▶ THE EXERCISE: Emit a verbatim copy of the lines below from the line with "Model this scene" through the line with "S.view_settings.exposure = 0.0", excluding pictures and everything outside that range.

▶ STORED ROWS:
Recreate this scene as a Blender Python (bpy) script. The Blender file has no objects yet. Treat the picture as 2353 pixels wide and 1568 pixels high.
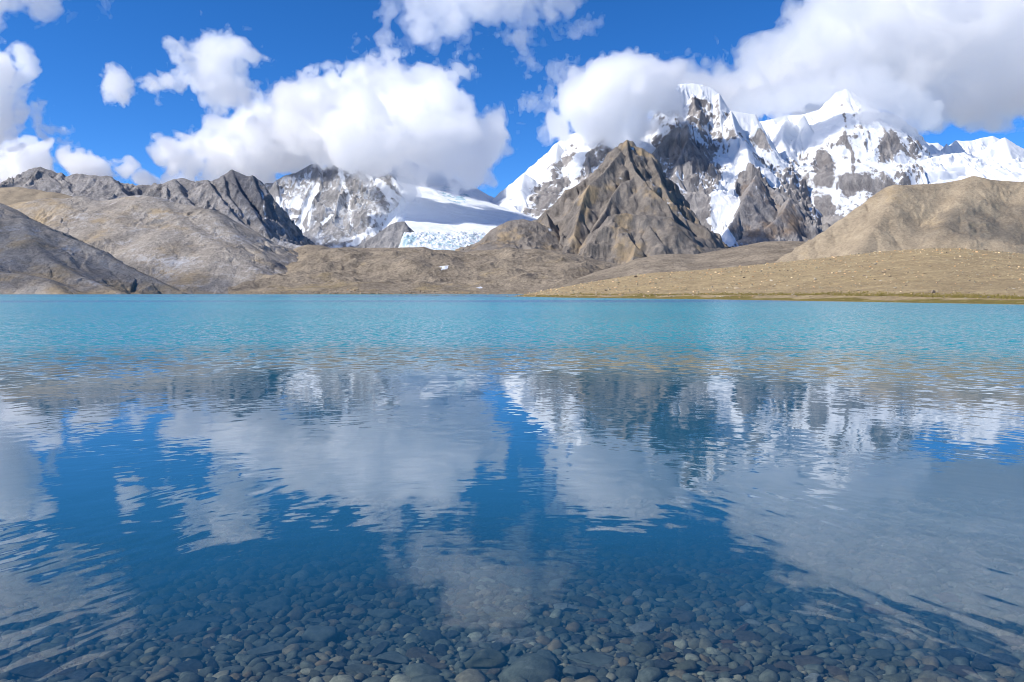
import bpy, math, random
import numpy as np
from math import radians

# ------------------------------------------------------------------ camera, sky, sun
SC = bpy.context.scene
COL = SC.collection
PW, PH = 2353.0, 1568.0            # the picture grid all traced points refer to
FPX = 1765.0                       # focal length in that grid
HOR = 673.0                        # horizon row
CAM_H = 2.0
PITCH = math.atan((PH / 2 - HOR) / FPX)
cam_d = bpy.data.cameras.new("camera")
cam_d.sensor_width = 36.0
cam_d.lens = 36.0 * FPX / PW
cam_d.clip_start = 0.1
cam_d.clip_end = 60000.0
cam = bpy.data.objects.new("camera", cam_d)
cam.location = (0, 0, CAM_H)
cam.rotation_euler = (radians(90) - PITCH, 0, 0)
COL.objects.link(cam)
SC.camera = cam

SUN_AZ, SUN_EL = radians(-110), radians(42)      # azimuth from the view direction (+Y) towards +X
SUN_DIR = np.array([math.sin(SUN_AZ) * math.cos(SUN_EL), math.cos(SUN_AZ) * math.cos(SUN_EL), math.sin(SUN_EL)])
world = bpy.data.worlds.new("World")
SC.world = world
world.use_nodes = True
wt = world.node_tree
wt.nodes.clear()
w_out = wt.nodes.new("ShaderNodeOutputWorld")
w_bg = wt.nodes.new("ShaderNodeBackground")
w_sky = wt.nodes.new("ShaderNodeTexSky")
w_sky.sky_type = 'NISHITA'
w_sky.sun_disc = False
w_sky.sun_elevation = SUN_EL
w_sky.sun_rotation = SUN_AZ
w_sky.altitude = 5200
w_sky.air_density = 1.0
w_sky.dust_density = 0.0
w_sky.ozone_density = 4.0
w_hsv = wt.nodes.new("ShaderNodeHueSaturation")
w_hsv.inputs['Saturation'].default_value = 1.26
w_hsv.inputs['Value'].default_value = 0.9
w_hsv.inputs['Hue'].default_value = 0.506
w_bg.inputs['Strength'].default_value = 0.15
wt.links.new(w_sky.outputs[0], w_hsv.inputs['Color'])
wt.links.new(w_hsv.outputs[0], w_bg.inputs[0])
wt.links.new(w_bg.outputs[0], w_out.inputs[0])

sun_d = bpy.data.lights.new("sun", 'SUN')
sun_d.energy = 4.1
sun_d.angle = radians(0.53)
sun_d.color = (1.0, 0.95, 0.88)
sun = bpy.data.objects.new("sun", sun_d)
from mathutils import Vector
sun.rotation_euler = Vector(SUN_DIR).to_track_quat('Z', 'Y').to_euler()
sun.location = (0, 0, 50)
COL.objects.link(sun)

SC.view_settings.view_transform = 'Standard'
SC.view_settings.look = 'None'
SC.view_settings.exposure = 0.55
SC.view_settings.gamma = 1.0
SC.view_settings.use_curve_mapping = False
cy = SC.cycles
cy.max_bounces = 38
cy.diffuse_bounces = 2
cy.glossy_bounces = 3
cy.transmission_bounces = 2
cy.volume_bounces = 36
cy.transparent_max_bounces = 24
cy.caustics_reflective = False
cy.caustics_refractive = False
cy.use_denoising = True
cy.use_adaptive_sampling = True
cy.adaptive_threshold = 0.01
cy.filter_width = 1.0
cy.sample_clamp_indirect = 6.0

# ------------------------------------------------------------------ picture <-> world
_c, _s = math.cos(PITCH), math.sin(PITCH)
def ray(px, py):
    """(x/y, z/y) of the view ray through a picture point."""
    xc = (np.asarray(px, float) - PW / 2) / FPX
    zc = (PH / 2 - np.asarray(py, float)) / FPX
    y = _c + zc * _s
    return xc / y, (-_s + zc * _c) / y
def at(px, py, Y):
    u, v = ray(px, py)
    return np.array([u * Y, Y + 0 * u, CAM_H + v * Y])
def proj(x, y, z):
    """world -> picture"""
    zz = z - CAM_H
    d = y * _c - zz * _s
    return PW / 2 + FPX * x / d, PH / 2 - FPX * (y * _s + zz * _c) / d
def r1(*p): return [(x / 2.999, 316 + y / 2.999) for x, y in p]
def r2(*p): return [(574.5 + x / 2.999, 316 + y / 2.999) for x, y in p]
def r3(*p): return [(1091.5 + x / 2.874, 172.3 + y / 2.874) for x, y in p]
def r4(*p): return [(1608.5 + x / 2.873, 172.3 + y / 2.873) for x, y in p]

# ------------------------------------------------------------------ noise
_G = np.array([[1,1,0],[-1,1,0],[1,-1,0],[-1,-1,0],[1,0,1],[-1,0,1],[1,0,-1],[-1,0,-1],
               [0,1,1],[0,-1,1],[0,1,-1],[0,-1,-1],[1,1,0],[-1,1,0],[0,-1,1],[0,-1,-1]], np.float32)
def _hash(ix, iy, iz, seed):
    h = (ix.astype(np.uint32) * np.uint32(374761393) + iy.astype(np.uint32) * np.uint32(668265263)
         + iz.astype(np.uint32) * np.uint32(2147483647) + np.uint32(seed * 974634777 & 0xffffffff))
    h ^= h >> np.uint32(13); h *= np.uint32(1274126177); h ^= h >> np.uint32(16)
    h *= np.uint32(2246822519); h ^= h >> np.uint32(15)
    return (h & np.uint32(15)).astype(np.int8)
def perlin(x, y, z=0.0, seed=0):
    x = np.asarray(x, np.float64); y = np.asarray(y, np.float64); z = np.asarray(z, np.float64)
    x, y, z = np.broadcast_arrays(x, y, z)
    fx, fy, fz = np.floor(x), np.floor(y), np.floor(z)
    ix, iy, iz = fx.astype(np.int64), fy.astype(np.int64), fz.astype(np.int64)
    x = (x - fx).astype(np.float32); y = (y - fy).astype(np.float32); z = (z - fz).astype(np.float32)
    def fade(t): return t * t * t * (t * (t * 6 - 15) + 10)
    u, v, w = fade(x), fade(y), fade(z)
    r = 0
    for dz in (0, 1):
        wz = w if dz else 1 - w
        for dy in (0, 1):
            wy = v if dy else 1 - v
            for dx in (0, 1):
                wx = u if dx else 1 - u
                g = _G[_hash(ix + dx, iy + dy, iz + dz, seed)]
                r = r + wx * wy * wz * (g[..., 0] * (x - dx) + g[..., 1] * (y - dy) + g[..., 2] * (z - dz))
    return r
def fbm(x, y, z=0.0, octaves=4, gain=0.5, seed=0):
    a, t, n = 1.0, 0.0, 0.0
    for o in range(octaves):
        t = t + a * perlin(x * 2 ** o + 17.3 * o, y * 2 ** o - 9.1 * o, np.asarray(z) * 2 ** o + 3.7 * o, seed + o)
        n += a; a *= gain
    return t / n * 1.6
def ridged(x, y, z=0.0, octaves=4, gain=0.5, seed=0):
    """0..1, sharp crests"""
    a, t, n, wgt = 1.0, 0.0, 0.0, 1.0
    for o in range(octaves):
        s = 1 - np.abs(perlin(x * 2 ** o + 11.3 * o, y * 2 ** o - 5.1 * o, np.asarray(z) * 2 ** o + 1.7 * o, seed + o)) * 1.9
        s = np.clip(s, 0, 1) ** 2 * wgt
        t = t + a * s; n += a; a *= gain
        wgt = np.clip(s * 1.6, 0.25, 1)
    return t / n
def sstep(a, b, x):
    t = np.clip((x - a) / (b - a), 0, 1)
    return t * t * (3 - 2 * t)
def in_poly(px, py, poly):
    """signed distance-ish: + inside, - outside, in picture points"""
    P = np.asarray(poly, float); inside = np.zeros(px.shape, bool); dmin = np.full(px.shape, 1e9)
    n = len(P)
    for i in range(n):
        ax, ay = P[i]; bx, by = P[(i + 1) % n]
        if ay != by:
            c = ((ay > py) != (by > py)) & (px < (bx - ax) * (py - ay) / (by - ay) + ax)
            inside ^= c
        ex, ey = bx - ax, by - ay
        t = np.clip(((px - ax) * ex + (py - ay) * ey) / max(ex * ex + ey * ey, 1e-9), 0, 1)
        dmin = np.minimum(dmin, np.hypot(px - ax - t * ex, py - ay - t * ey))
    return np.where(inside, dmin, -dmin)

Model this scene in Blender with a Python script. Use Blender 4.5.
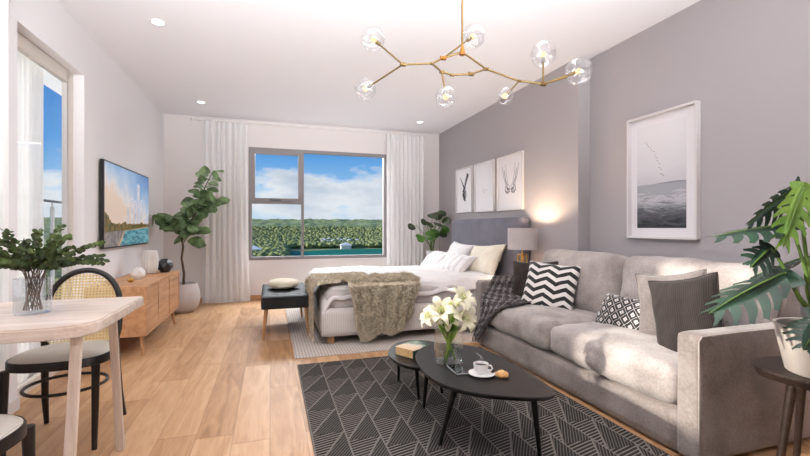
import bpy, bmesh, math, random
from mathutils import Vector, Matrix, noise
PI = math.pi
random.seed(7)
C = bpy.context.scene.collection
for o in list(bpy.data.objects): bpy.data.objects.remove(o)

def lin(c):
    if isinstance(c, str):
        c = [int(c[i:i+2], 16)/255 for i in (0, 2, 4)]
    return tuple((x/12.92 if x <= .04045 else ((x+.055)/1.055)**2.4) for x in c[:3]) + (1,)

# ------------------------------------------------------------------ camera
cam = bpy.data.cameras.new('camera'); cam.sensor_width = 36; cam.lens = 18.58
cam.clip_start = .02; cam.clip_end = 6000
co = bpy.data.objects.new('camera', cam); C.objects.link(co)
co.location = (0, 0, 1.1); co.rotation_euler = (PI/2, 0, -math.atan2(135, 418))
S = bpy.context.scene
S.camera = co
S.view_settings.view_transform = 'Standard'; S.view_settings.look = 'None'
S.view_settings.gamma = 1; S.view_settings.use_curve_mapping = False
S.view_settings.exposure = 0.0

# ------------------------------------------------------------------ world: blue sky with clouds
W = bpy.data.worlds.new('sky'); S.world = W; W.use_nodes = True
nt = W.node_tree; nt.nodes.clear(); N = nt.nodes.new; L = nt.links.new
def wmath(op, a, b=None, clamp=False):
    n = N('ShaderNodeMath'); n.operation = op; n.use_clamp = clamp
    for i, v in enumerate((a, b)):
        if v is None: continue
        if hasattr(v, 'is_linked'): L(v, n.inputs[i])
        else: n.inputs[i].default_value = v
    return n.outputs[0]
tc = N('ShaderNodeTexCoord'); sx = N('ShaderNodeSeparateXYZ'); L(tc.outputs['Generated'], sx.inputs[0])
ramp = N('ShaderNodeValToRGB'); cr = ramp.color_ramp
cr.elements[0].position = .0; cr.elements[0].color = lin('D3E3F2')
cr.elements[1].position = 1; cr.elements[1].color = lin('2A66B8')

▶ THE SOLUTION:
Model this scene in Blender with a Python script. Use Blender 4.5.
import bpy, bmesh, math, random
from mathutils import Vector, Matrix, noise
PI = math.pi
random.seed(7)
C = bpy.context.scene.collection
for o in list(bpy.data.objects): bpy.data.objects.remove(o)

def lin(c):
    if isinstance(c, str):
        c = [int(c[i:i+2], 16)/255 for i in (0, 2, 4)]
    return tuple((x/12.92 if x <= .04045 else ((x+.055)/1.055)**2.4) for x in c[:3]) + (1,)

# ------------------------------------------------------------------ camera
cam = bpy.data.cameras.new('camera'); cam.sensor_width = 36; cam.lens = 18.58
cam.clip_start = .02; cam.clip_end = 6000
co = bpy.data.objects.new('camera', cam); C.objects.link(co)
co.location = (0, 0, 1.1); co.rotation_euler = (PI/2, 0, -math.atan2(135, 418))
S = bpy.context.scene
S.camera = co
S.view_settings.view_transform = 'Standard'; S.view_settings.look = 'None'
S.view_settings.gamma = 1; S.view_settings.use_curve_mapping = False
S.view_settings.exposure = 0.0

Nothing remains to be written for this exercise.